Boruch Hashem for the shluchim of the Rebbe. Boruch Hashem for the institutions of the Rebbe. The net stretches around the world. Jerusalem! London! New York! Morristown! Kfar Chabad, Bais Chana, Machon Alta, Machon Chana! And always, always Crown Heights!

I heard from the lips of the Frierdiker Rebbe, “America is nit andersh!” America is not different. I remember I was riveted when I heard the expression. Now I understood that without real Judaism, even in America, nothing is simple or easy or shiny or better or appealing. In fact, without keeping the mjtzvos life is bitter and empty, disappointing and painful.

Everyone who knows our family assumes that Rob and I became Torah observant because of our children. The truth is that I opened a hole the size of a pinhead and Hashem made it big enough for our whole family to go through. 

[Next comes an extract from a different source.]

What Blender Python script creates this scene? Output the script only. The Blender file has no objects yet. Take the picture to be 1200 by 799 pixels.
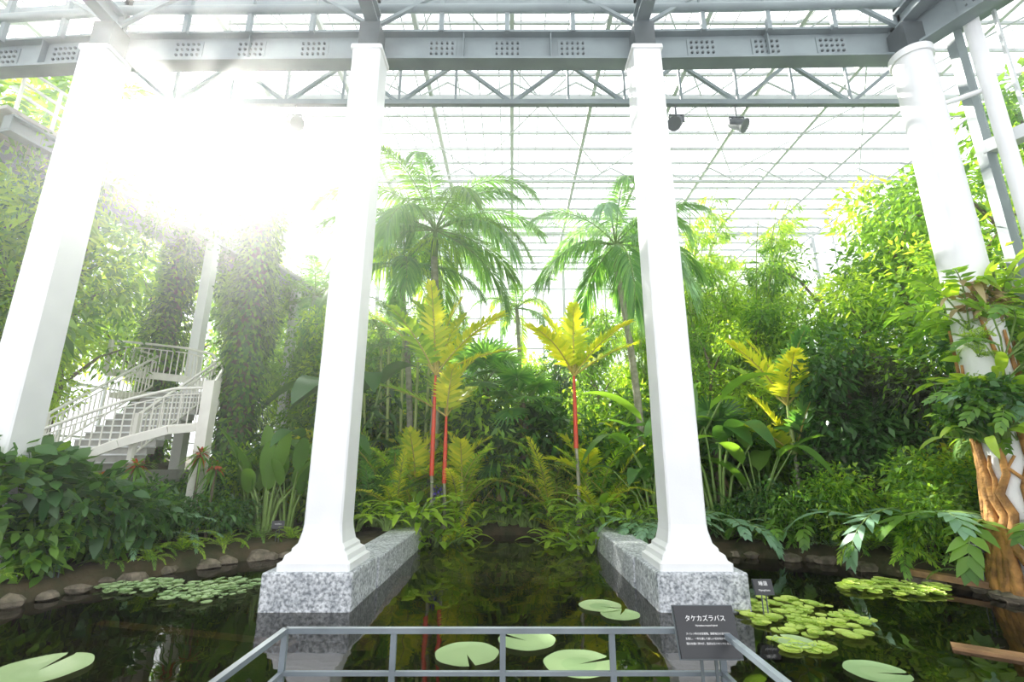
import bpy, math, random
import numpy as np
from mathutils import Vector, Matrix
SC = bpy.context.scene
R = np.random.default_rng(7)
random.seed(7)

# ------------------------------------------------------------------ materials
def newmat(name):
    m = bpy.data.materials.new(name); m.use_nodes = True
    nt = m.node_tree
    for n in list(nt.nodes): nt.nodes.remove(n)
    out = nt.nodes.new('ShaderNodeOutputMaterial')
    return m, nt, out

def pmat(name, c1, c2=None, scale=5.0, rough=0.5, metal=0.0, bump=0.0, bscale=None, detail=6, spec=0.5):
    m, nt, out = newmat(name)
    p = nt.nodes.new('ShaderNodeBsdfPrincipled')
    p.inputs['Roughness'].default_value = rough
    p.inputs['Metallic'].default_value = metal
    p.inputs['Specular IOR Level'].default_value = spec
    nt.links.new(p.outputs[0], out.inputs[0])
    if c2 is None: c2 = tuple(x*0.85 for x in c1)
    tc = nt.nodes.new('ShaderNodeTexCoord')
    no = nt.nodes.new('ShaderNodeTexNoise'); no.inputs['Scale'].default_value = scale; no.inputs['Detail'].default_value = detail
    nt.links.new(tc.outputs['Object'], no.inputs['Vector'])
    cr = nt.nodes.new('ShaderNodeValToRGB')
    cr.color_ramp.elements[0].position = 0.35; cr.color_ramp.elements[1].position = 0.65
    cr.color_ramp.elements[0].color = (*c2, 1); cr.color_ramp.elements[1].color = (*c1, 1)
    nt.links.new(no.outputs[0], cr.inputs[0]); nt.links.new(cr.outputs[0], p.inputs['Base Color'])
    if bump > 0:
        n2 = nt.nodes.new('ShaderNodeTexNoise'); n2.inputs['Scale'].default_value = bscale or scale*3
        nt.links.new(tc.outputs['Object'], n2.inputs['Vector'])
        b = nt.nodes.new('ShaderNodeBump'); b.inputs['Strength'].default_value = bump; b.inputs['Distance'].default_value = 0.05
        nt.links.new(n2.outputs[0], b.inputs['Height']); nt.links.new(b.outputs[0], p.inputs['Normal'])
    return m

def leafmat(name, c1, c2, trans=0.45, rough=0.4, tcol=None):
    m, nt, out = newmat(name)
    g = nt.nodes.new('ShaderNodeNewGeometry')
    cr = nt.nodes.new('ShaderNodeValToRGB')
    cr.color_ramp.elements[0].color = (*c1, 1); cr.color_ramp.elements[1].color = (*c2, 1)
    nt.links.new(g.outputs['Random Per Island'], cr.inputs[0])
    p = nt.nodes.new('ShaderNodeBsdfPrincipled'); p.inputs['Roughness'].default_value = rough
    nt.links.new(cr.outputs[0], p.inputs['Base Color'])
    t = nt.nodes.new('ShaderNodeBsdfTranslucent')
    mx = nt.nodes.new('ShaderNodeMix'); mx.data_type = 'RGBA'; mx.blend_type = 'MULTIPLY'
    mx.inputs[0].default_value = 1.0
    nt.links.new(cr.outputs[0], mx.inputs[6]); mx.inputs[7].default_value = (*(tcol or (2.35, 2.15, .85)), 1)
    nt.links.new(mx.outputs[2], t.inputs[0])
    ms = nt.nodes.new('ShaderNodeMixShader'); ms.inputs[0].default_value = trans
    nt.links.new(p.outputs[0], ms.inputs[1]); nt.links.new(t.outputs[0], ms.inputs[2]); nt.links.new(ms.outputs[0], out.inputs[0])
    return m

M = {}
M['white'] = pmat('white_paint', (0.86,0.865,0.875), (0.80,0.805,0.82), 2.0, 0.5, bump=0.04, bscale=30)
M['cream'] = pmat('cream_paint', (0.84,0.82,0.76), (0.76,0.74,0.68), 3.0, 0.5)
M['steel'] = pmat('grey_steel', (0.25,0.30,0.315), (0.20,0.24,0.255), 1.5, 0.5)
M['steel_dark'] = pmat('dark_steel', (0.10,0.12,0.13), (0.07,0.085,0.09), 2, 0.45)
M['purlin'] = pmat('purlin_paint', (0.46,0.49,0.49), (0.38,0.41,0.41), 1.5, 0.5)
M['frame'] = pmat('window_frame_paint', (0.66,0.69,0.69), (0.58,0.61,0.61), 1.5, 0.5)
M['railing'] = pmat('railing_paint', (0.16,0.19,0.215), (0.12,0.145,0.165), 6, 0.4)
M['black'] = pmat('sign_black', (0.02,0.022,0.025), (0.015,0.016,0.02), 6, 0.4)
M['ink'] = pmat('sign_ink', (0.8,0.8,0.8), (0.75,0.75,0.75), 6, 0.6)
M['soil'] = pmat('soil', (0.09,0.065,0.035), (0.04,0.045,0.018), 3.0, 0.95, bump=0.6, bscale=9)
M['rock'] = pmat('rock', (0.24,0.20,0.15), (0.09,0.08,0.055), 5.0, 0.9, bump=0.7, bscale=14)
M['bark'] = pmat('bark', (0.24,0.19,0.13), (0.12,0.10,0.07), 8.0, 0.9, bump=0.5, bscale=20)
M['palmtrunk'] = pmat('palm_trunk', (0.40,0.38,0.30), (0.24,0.24,0.17), 7.0, 0.8, bump=0.4, bscale=22)
M['root'] = pmat('root_brown', (0.52,0.26,0.075), (0.22,0.11,0.035), 6.0, 0.85, bump=0.6, bscale=16)
M['wood'] = pmat('wet_wood', (0.36,0.20,0.09), (0.18,0.10,0.045), 4.0, 0.6, bump=0.3)
M['deck'] = pmat('deck_boards', (0.30,0.27,0.23), (0.22,0.2,0.17), 4.0, 0.7)
M['red'] = pmat('red_crownshaft', (0.72,0.06,0.02), (0.55,0.07,0.03), 6, 0.4)
M['culm'] = pmat('bamboo_culm', (0.40,0.48,0.15), (0.30,0.38,0.11), 5, 0.4)
M['stem'] = pmat('green_stem', (0.24,0.36,0.10), (0.16,0.26,0.06), 5, 0.5)
M['stempale'] = pmat('yellow_stem', (0.62,0.46,0.12), (0.46,0.42,0.10), 5, 0.5)
M['concrete'] = pmat('concrete', (0.42,0.41,0.38), (0.32,0.31,0.29), 4, 0.85, bump=0.2)
M['poolfloor'] = pmat('pool_stone', (0.40,0.46,0.36), (0.22,0.27,0.19), 2.0, 0.8, bump=0.2)
M['poolrim'] = pmat('pool_rim_stone', (0.30,0.36,0.22), (0.16,0.20,0.11), 5, 0.8, bump=0.2)

def granite():
    m, nt, out = newmat('granite')
    p = nt.nodes.new('ShaderNodeBsdfPrincipled'); p.inputs['Roughness'].default_value = 0.75
    tc = nt.nodes.new('ShaderNodeTexCoord')
    a = nt.nodes.new('ShaderNodeTexNoise'); a.inputs['Scale'].default_value = 24; a.inputs['Detail'].default_value = 5
    b = nt.nodes.new('ShaderNodeTexNoise'); b.inputs['Scale'].default_value = 5; b.inputs['Detail'].default_value = 8
    for n in (a, b): nt.links.new(tc.outputs['Object'], n.inputs['Vector'])
    r1 = nt.nodes.new('ShaderNodeValToRGB'); e = r1.color_ramp.elements
    e[0].position = .34; e[0].color = (.22,.24,.26,1); e[1].position = .62; e[1].color = (.72,.74,.77,1)
    nt.links.new(a.outputs[0], r1.inputs[0])
    r2 = nt.nodes.new('ShaderNodeValToRGB'); e = r2.color_ramp.elements
    e[0].position = .3; e[0].color = (.62,.64,.66,1); e[1].position = .6; e[1].color = (1,1,1,1)
    nt.links.new(b.outputs[0], r2.inputs[0])
    mx = nt.nodes.new('ShaderNodeMix'); mx.data_type = 'RGBA'; mx.blend_type = 'MULTIPLY'; mx.inputs[0].default_value = 1
    nt.links.new(r1.outputs[0], mx.inputs[6]); nt.links.new(r2.outputs[0], mx.inputs[7])
    nt.links.new(mx.outputs[2], p.inputs['Base Color'])
    bp = nt.nodes.new('ShaderNodeBump'); bp.inputs['Strength'].default_value = .7; bp.inputs['Distance'].default_value = .03
    nt.links.new(a.outputs[0], bp.inputs['Height']); nt.links.new(bp.outputs[0], p.inputs['Normal'])
    nt.links.new(p.outputs[0], out.inputs[0]); return m
M['granite'] = granite()

def glass():
    m, nt, out = newmat('greenhouse_glass')
    t = nt.nodes.new('ShaderNodeBsdfTransparent'); t.inputs[0].default_value = (.97,.985,.98,1)
    g = nt.nodes.new('ShaderNodeBsdfGlossy'); g.inputs['Roughness'].default_value = .05
    ms = nt.nodes.new('ShaderNodeMixShader'); ms.inputs[0].default_value = .06
    nt.links.new(t.outputs[0], ms.inputs[1]); nt.links.new(g.outputs[0], ms.inputs[2]); nt.links.new(ms.outputs[0], out.inputs[0])
    return m
M['glass'] = glass()

def water():
    m, nt, out = newmat('pond_water')
    t = nt.nodes.new('ShaderNodeBsdfTransparent'); t.inputs[0].default_value = (.50,.46,.32,1)
    g = nt.nodes.new('ShaderNodeBsdfGlossy'); g.inputs['Roughness'].default_value = .012
    tc = nt.nodes.new('ShaderNodeTexCoord')
    n = nt.nodes.new('ShaderNodeTexNoise'); n.inputs['Scale'].default_value = 1.4; n.inputs['Detail'].default_value = 1.5
    nt.links.new(tc.outputs['Object'], n.inputs['Vector'])
    b = nt.nodes.new('ShaderNodeBump'); b.inputs['Strength'].default_value = .13; b.inputs['Distance'].default_value = .05
    nt.links.new(n.outputs[0], b.inputs['Height']); nt.links.new(b.outputs[0], g.inputs['Normal'])
    f = nt.nodes.new('ShaderNodeFresnel'); f.inputs[0].default_value = 1.85
    nt.links.new(b.outputs[0], f.inputs['Normal'])
    ms = nt.nodes.new('ShaderNodeMixShader')
    nt.links.new(f.outputs[0], ms.inputs[0]); nt.links.new(t.outputs[0], ms.inputs[1]); nt.links.new(g.outputs[0], ms.inputs[2])
    nt.links.new(ms.outputs[0], out.inputs[0]); return m
M['water'] = water()
def haze():
    m, nt, out = newmat('sun_glow_haze')
    v = nt.nodes.new('ShaderNodeVolumeScatter'); v.inputs['Color'].default_value=(1,1,1,1)
    v.inputs['Density'].default_value=.0046; v.inputs['Anisotropy'].default_value=.82  # forward scattering added to imitate the bloom around the sun
    nt.links.new(v.outputs[0], out.inputs['Volume']); return m
M['haze'] = haze()

M['lf_mid'] = leafmat('leaf_mid', (.07,.18,.03), (.20,.37,.06))
M['lf_bright'] = leafmat('leaf_bright', (.18,.34,.04), (.42,.57,.08), .5)
M['lf_dark'] = leafmat('leaf_dark', (.03,.10,.028), (.09,.21,.05), .3, .3)
M['lf_yellow'] = leafmat('leaf_yellow', (.36,.46,.05), (.64,.63,.08), .5)
M['lf_blue'] = leafmat('leaf_bluegreen', (.18,.34,.22), (.30,.48,.34), .35)
M['lf_palm'] = leafmat('leaf_palm', (.08,.23,.06), (.20,.39,.11), .4, .32)
M['lf_purple'] = leafmat('leaf_purple', (.04,.06,.035), (.08,.10,.055), .25)
M['pad'] = leafmat('lily_pad', (.28,.42,.19), (.40,.52,.26), .1, .45, (1.5,1.5,1))
M['pad_y'] = leafmat('lily_pad_yellow', (.32,.48,.08), (.52,.64,.14), .2, .5, (1.5,1.5,1))
M['fl_red'] = leafmat('bract_red', (.45,.07,.04), (.65,.18,.06), .3, .5, (1.6,1.2,1))
M['fl_purple'] = leafmat('bract_violet', (.12,.08,.40), (.2,.15,.6), .3, .5, (1.5,1.5,1.5))
M['dry'] = leafmat('leaf_dry', (.32,.24,.13), (.45,.36,.2), .3, .7, (1.5,1.3,1))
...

We were blessed. Within a twelve-month period our whole family decided to keep Torah and mitzvos. Now we needed role models. The shluchim of the Rebbe made it easy. I always displayed Judaica in my house. Now I learned that I needed to display Judaica on me … My friends and neighbors have watched me go from hair to hat to tichel to shaitel.

In Crown Heights I learned Ahavas Yisroel. Everyone was concerned about us. Everyone was ready to teach, to help, to welcome and most of all to show us what it means to be a Jew and even more, a chosid of the Rebbe. When we traveled, when we had simchos, homes were opened up to us … everyone was Avraham Avinu and Sarah Imeinu.

I feel an enormous gratitude. I am grateful to the shluchim of the Rebbe because, with the help of the Rebbe through the shluchim, not only are we making sure that my father’s grandchildren are Torah Jews, but with Hashem’s help, there is now a realistic expectation that even my children’s grandchildren will be.